What strikes you immediately is the love Olivier brings to his world: his work, his terroirs, his wines. You sense a grower entirely absorbed by his craft, and one who makes a point of passing on that passion — to his guests as much as to his clients. Around the table, a long row of bottles — Bourgogne, Saint-Aubin, premiers crus — and, sitting there, the map of the appellation's climats. A whole landscape in bottles.
The tasting focused on the 2023 vintage, still all youth, but also on several older vintages, going back about a decade, on the estate's finest appellations — its Saint-Aubin premiers crus first and foremost, such as En Remilly or Derrière chez Édouard. Tasting staggered vintages like this is a rare privilege: it lets you gauge how these wines evolve, understand what they become ten years on, and see just how much they gain in depth and complexity over time.
Olivier Lamy is also a tremendous technician.
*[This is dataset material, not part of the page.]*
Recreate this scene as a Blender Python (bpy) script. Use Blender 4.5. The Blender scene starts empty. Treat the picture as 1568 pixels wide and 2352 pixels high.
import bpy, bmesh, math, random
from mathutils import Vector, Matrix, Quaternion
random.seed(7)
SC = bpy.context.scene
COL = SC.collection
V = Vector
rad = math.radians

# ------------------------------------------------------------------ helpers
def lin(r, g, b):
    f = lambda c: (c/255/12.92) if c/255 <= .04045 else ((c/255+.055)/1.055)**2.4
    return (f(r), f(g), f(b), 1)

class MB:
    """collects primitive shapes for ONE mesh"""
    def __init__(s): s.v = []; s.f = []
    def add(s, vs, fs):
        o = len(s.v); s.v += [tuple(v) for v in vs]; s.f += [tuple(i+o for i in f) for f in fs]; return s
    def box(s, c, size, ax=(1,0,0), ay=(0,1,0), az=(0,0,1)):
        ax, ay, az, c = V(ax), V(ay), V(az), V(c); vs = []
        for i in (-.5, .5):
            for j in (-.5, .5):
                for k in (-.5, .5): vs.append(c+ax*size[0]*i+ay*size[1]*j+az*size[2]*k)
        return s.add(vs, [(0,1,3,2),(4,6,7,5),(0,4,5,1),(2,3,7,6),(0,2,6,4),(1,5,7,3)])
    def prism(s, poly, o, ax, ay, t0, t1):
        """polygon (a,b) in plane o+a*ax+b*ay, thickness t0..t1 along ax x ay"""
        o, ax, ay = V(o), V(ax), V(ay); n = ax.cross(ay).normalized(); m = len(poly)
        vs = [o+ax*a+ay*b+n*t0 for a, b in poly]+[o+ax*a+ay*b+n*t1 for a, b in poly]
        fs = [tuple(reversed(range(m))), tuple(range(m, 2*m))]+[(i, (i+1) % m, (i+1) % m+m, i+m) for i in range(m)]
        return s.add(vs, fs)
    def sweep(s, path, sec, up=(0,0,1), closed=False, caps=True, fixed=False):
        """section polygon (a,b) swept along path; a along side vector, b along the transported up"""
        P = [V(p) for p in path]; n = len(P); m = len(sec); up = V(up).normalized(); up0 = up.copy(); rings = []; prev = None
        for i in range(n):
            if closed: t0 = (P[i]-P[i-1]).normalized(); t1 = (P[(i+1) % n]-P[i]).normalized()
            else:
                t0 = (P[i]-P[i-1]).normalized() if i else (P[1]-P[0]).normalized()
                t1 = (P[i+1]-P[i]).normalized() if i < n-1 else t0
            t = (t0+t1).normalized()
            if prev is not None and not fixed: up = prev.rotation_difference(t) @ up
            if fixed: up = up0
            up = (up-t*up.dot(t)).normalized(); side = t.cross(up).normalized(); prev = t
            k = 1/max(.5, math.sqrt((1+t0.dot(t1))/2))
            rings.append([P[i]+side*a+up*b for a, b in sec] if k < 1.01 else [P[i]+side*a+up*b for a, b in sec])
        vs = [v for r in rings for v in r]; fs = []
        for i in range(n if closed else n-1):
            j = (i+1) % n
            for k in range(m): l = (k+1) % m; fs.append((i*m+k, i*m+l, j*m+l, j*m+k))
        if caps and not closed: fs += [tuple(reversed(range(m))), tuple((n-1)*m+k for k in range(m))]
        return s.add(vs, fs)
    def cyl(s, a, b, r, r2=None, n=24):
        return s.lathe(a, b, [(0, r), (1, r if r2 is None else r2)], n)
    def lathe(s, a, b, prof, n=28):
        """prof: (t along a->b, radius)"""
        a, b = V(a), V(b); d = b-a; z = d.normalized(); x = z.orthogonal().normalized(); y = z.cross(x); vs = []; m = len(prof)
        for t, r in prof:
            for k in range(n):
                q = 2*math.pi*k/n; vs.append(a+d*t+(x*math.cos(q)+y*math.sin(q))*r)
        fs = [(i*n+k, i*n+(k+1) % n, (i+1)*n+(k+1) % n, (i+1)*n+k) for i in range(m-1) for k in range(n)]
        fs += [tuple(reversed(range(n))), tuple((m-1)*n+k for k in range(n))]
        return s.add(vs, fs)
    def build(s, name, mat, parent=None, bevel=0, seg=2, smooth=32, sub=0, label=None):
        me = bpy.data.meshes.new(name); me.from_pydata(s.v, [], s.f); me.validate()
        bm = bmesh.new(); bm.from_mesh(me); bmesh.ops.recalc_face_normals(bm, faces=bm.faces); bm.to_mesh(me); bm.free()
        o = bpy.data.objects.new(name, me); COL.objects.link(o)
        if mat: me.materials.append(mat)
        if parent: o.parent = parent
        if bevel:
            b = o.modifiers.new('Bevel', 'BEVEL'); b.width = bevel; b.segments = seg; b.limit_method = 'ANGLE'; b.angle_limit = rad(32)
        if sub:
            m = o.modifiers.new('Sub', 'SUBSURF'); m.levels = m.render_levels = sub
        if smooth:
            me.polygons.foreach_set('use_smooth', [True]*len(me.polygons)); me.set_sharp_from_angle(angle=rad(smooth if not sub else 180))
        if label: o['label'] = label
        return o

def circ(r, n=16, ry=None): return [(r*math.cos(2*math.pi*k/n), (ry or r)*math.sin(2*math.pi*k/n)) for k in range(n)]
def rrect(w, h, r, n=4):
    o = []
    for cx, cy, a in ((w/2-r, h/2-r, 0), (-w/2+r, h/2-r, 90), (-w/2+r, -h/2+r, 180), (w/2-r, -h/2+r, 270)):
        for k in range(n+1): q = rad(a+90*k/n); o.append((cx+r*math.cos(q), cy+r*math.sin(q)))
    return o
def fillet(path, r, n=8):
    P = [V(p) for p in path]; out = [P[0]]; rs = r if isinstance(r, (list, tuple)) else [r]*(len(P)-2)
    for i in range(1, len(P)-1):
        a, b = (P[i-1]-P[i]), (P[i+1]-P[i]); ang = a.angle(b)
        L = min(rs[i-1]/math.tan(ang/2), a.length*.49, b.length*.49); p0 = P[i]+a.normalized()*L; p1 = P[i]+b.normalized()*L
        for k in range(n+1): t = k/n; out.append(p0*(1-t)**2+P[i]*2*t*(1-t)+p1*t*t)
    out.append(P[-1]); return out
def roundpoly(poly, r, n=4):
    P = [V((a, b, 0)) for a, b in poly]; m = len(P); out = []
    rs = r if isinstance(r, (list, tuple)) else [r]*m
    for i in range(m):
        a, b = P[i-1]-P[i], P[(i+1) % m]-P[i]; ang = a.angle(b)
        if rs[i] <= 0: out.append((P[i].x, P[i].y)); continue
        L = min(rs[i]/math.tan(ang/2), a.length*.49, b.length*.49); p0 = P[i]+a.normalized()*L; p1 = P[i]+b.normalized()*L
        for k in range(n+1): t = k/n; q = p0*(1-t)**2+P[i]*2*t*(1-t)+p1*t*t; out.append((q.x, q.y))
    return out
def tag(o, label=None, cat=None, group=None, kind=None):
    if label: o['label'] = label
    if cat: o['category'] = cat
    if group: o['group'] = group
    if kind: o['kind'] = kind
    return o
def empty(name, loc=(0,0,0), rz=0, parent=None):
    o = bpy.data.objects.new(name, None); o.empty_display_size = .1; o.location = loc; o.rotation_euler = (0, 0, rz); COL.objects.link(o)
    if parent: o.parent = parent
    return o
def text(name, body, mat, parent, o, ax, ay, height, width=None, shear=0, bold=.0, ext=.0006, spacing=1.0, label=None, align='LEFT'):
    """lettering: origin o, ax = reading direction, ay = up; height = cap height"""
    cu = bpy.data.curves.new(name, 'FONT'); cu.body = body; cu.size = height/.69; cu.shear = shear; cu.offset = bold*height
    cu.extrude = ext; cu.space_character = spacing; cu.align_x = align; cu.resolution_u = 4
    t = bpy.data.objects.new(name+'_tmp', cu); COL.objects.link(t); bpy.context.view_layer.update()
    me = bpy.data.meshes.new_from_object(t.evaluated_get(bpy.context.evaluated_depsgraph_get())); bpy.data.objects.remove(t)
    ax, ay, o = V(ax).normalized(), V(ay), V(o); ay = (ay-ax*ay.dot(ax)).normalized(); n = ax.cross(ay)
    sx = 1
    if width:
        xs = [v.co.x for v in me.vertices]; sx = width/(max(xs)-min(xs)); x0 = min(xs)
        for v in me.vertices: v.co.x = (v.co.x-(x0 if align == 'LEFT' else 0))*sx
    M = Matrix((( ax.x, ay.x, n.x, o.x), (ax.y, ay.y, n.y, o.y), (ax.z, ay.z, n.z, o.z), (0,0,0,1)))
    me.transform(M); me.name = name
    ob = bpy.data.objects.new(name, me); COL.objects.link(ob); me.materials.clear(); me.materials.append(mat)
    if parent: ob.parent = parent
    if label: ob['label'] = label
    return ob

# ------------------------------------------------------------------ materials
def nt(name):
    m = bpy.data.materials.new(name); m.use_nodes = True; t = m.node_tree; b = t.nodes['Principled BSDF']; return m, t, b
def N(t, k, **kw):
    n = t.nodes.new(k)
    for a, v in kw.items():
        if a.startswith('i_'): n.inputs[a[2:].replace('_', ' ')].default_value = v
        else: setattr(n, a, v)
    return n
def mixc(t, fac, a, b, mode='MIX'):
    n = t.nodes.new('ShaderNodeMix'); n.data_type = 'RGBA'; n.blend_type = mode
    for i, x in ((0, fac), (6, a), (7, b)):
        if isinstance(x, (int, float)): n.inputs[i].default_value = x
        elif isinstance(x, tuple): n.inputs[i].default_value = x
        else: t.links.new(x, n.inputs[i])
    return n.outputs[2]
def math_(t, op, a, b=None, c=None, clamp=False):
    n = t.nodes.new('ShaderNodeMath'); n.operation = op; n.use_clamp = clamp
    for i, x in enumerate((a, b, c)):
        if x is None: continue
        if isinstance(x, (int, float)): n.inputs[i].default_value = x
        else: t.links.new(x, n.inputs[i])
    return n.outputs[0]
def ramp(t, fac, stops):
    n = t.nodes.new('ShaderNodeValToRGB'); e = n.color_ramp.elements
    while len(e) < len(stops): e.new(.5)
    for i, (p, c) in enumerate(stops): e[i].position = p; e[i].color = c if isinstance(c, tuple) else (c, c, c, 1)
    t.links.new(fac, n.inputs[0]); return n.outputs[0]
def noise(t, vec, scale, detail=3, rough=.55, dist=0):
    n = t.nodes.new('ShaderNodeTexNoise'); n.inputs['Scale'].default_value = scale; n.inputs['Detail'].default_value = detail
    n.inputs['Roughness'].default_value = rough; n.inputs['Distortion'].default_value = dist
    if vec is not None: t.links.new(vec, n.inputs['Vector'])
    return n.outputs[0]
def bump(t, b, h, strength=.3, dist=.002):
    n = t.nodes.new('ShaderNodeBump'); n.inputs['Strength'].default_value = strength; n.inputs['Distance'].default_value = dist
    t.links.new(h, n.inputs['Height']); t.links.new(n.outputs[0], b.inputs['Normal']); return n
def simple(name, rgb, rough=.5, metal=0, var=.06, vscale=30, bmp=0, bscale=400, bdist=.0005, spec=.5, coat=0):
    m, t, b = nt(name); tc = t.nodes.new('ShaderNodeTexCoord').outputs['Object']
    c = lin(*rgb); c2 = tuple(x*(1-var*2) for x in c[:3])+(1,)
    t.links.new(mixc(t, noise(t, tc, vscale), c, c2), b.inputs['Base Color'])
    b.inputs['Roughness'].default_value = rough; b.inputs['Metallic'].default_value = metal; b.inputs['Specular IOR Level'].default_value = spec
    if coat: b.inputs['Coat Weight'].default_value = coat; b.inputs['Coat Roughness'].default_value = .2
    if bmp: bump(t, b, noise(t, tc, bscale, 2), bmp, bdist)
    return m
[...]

His knowledge of the vine and the soil is impressive — one thinks in particular of his very high-density plantings, now the estate's signature, which push the standard to an uncommon level. To listen to him, to taste at his side, is each time as much a lesson as a pleasure.
Long overshadowed by its neighbours Chassagne and Puligny-Montrachet, Saint-Aubin now stands as one of the great white appellations of the Côte de Beaune — and Domaine Hubert Lamy is surely its most accomplished ambassador. You leave with one same certainty: here, precision never excludes emotion.